Are professional ethicists more moral than others? Apparently not. According to Eric Schwitzgebel, many professional ethicists tend to be “cheeseburger ethicists.” A cheeseburger ethicist is someone who reasons that it is morally wrong to eat meat and nevertheless enjoys a cheeseburger because everyone else does it. “In most cases, we already know what is good. No special effort or skill is required to figure that out. Much more interesting and practical is the question of how far short of the ideal we are comfortable being.” And professional ethicists seem more or less as comfortable as everyone else in falling short of their moral ideals. So … what is the point of philosophical reflection about how we ought to live? “Genuine philosophical thinking critiques its prior strictures, including even the assumption that we ought to be morally good. It damages almost as often as it aids, is free, wild and unpredictable, always breaks its harness. It will take you somewhere, up, down, sideways – you can’t know in advance.
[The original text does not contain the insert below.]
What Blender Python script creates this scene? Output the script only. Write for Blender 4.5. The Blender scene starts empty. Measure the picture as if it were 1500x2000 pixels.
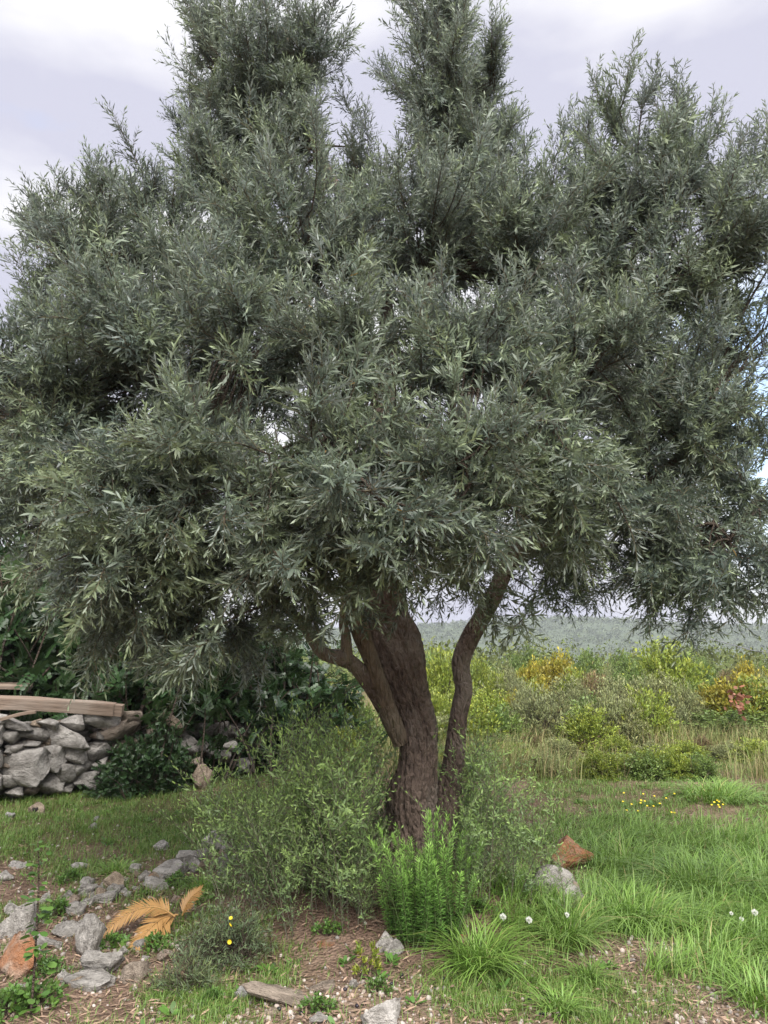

But you are responsible for trying to go in the right direction with it, and also for your failure when you don’t get there.”

Willful ignorance

Lee McIntyre says in “The Attack on Truth” that we have entered the age of willful ignorance. “There is simple ignorance and there is willful ignorance, which is simple ignorance coupled with the decision to remain ignorant.” And once you have chosen to remain ignorant, what does the truth matter? McIntyre explains how we got to this point and what we might be able to do about it. “Respecting truth is a choice.”

In the beginning

Cosmology attempts to understand the origin and structure of everything. Where is cosmology headed today? Ross Anderson asks: “Cosmology has been on a long, hot streak, racking up one imaginative and scientific triumph after another. Is it over?” From ancient Greece to the modern world, philosophy played a big part in developing conceptions of the cosmos. “To create a cosmos, a story that encompasses the origins and ultimate fate of all that is, you have to leave established science behind. You have to face down the cold void of the unknown. Philosophers are always in a dogfight to prove their utility to society, but this is something they do well.” And if the physicists working on cosmology today are facing a creative crisis, philosophical methods and distinctions may help. Indeed, Paul Steinhardt, the director of the Princeton Center for Theoretical Sciences, says, “I wish the philosophers would get involved.”

Return to “The Lagoon”

Another review of “The Lagoon: How Aristotle Invented Science,” this one by Rebecca Newberger Goldstein, the author of Plato at the Googleplex: Why Philosophy Won’t Go Away. Goldstein admires Aristotle but also defends Plato: “Plato and Aristotle: What an accident of history that two such contrasting orientations toward the physical world, animated by two such different aesthetic sensibilities, should have been pedagogically entangled with each other. One espies beauty in the elegance of the mathematical proportions he is certain rules the cosmos, the other in the richness of sensed particularities he is certain can be functionally explained. Both orientations would find application in the developed sciences to come … .”

Plato and football

Should we teach Plato in gym class?  Yes, according to Mark Edmundson. “We’ve got to entertain the idea that the hunger for glory and even for supremacy is part of every individual. In some people it’s nearly as strong as the hunger for food. All of us, but athletes and warriors in particular, have to understand how to deal with that hunger. As Plato told us, the spirit needs education just as much as the mind.”